**WORK TO DO**
Collect all lines containing the word "starts" from the data.

───── TASK MATERIAL

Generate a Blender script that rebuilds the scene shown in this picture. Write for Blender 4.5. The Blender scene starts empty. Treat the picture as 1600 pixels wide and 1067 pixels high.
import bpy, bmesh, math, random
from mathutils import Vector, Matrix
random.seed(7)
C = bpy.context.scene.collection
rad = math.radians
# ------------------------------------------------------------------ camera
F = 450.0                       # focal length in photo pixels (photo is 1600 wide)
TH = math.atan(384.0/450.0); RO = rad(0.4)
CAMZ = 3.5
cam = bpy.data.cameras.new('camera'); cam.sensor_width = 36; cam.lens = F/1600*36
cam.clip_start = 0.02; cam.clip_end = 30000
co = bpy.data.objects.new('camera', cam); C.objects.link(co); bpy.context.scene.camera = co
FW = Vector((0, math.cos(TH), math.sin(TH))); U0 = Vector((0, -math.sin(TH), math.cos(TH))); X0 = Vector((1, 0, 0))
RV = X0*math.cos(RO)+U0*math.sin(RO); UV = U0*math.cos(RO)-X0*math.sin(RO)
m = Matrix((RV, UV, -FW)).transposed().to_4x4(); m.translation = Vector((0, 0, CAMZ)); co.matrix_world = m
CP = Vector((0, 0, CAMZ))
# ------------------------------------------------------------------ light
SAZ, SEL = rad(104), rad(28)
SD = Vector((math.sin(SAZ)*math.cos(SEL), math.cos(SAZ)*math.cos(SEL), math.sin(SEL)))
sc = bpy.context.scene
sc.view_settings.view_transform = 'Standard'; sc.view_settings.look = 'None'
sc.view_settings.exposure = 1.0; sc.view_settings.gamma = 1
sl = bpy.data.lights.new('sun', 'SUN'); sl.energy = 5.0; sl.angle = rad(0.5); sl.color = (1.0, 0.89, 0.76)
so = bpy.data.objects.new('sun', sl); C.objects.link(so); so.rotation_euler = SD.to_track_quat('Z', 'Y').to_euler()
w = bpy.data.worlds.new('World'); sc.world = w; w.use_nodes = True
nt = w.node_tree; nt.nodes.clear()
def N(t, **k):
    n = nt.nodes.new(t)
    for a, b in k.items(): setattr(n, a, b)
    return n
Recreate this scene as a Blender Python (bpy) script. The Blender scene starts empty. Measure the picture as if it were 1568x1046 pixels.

──────────

**TASK OUTPUT**
Generate a Blender script that rebuilds the scene shown in this picture. Write for Blender 4.5. The Blender scene starts empty. Treat the picture as 1600 pixels wide and 1067 pixels high.
Recreate this scene as a Blender Python (bpy) script. The Blender scene starts empty. Measure the picture as if it were 1568x1046 pixels.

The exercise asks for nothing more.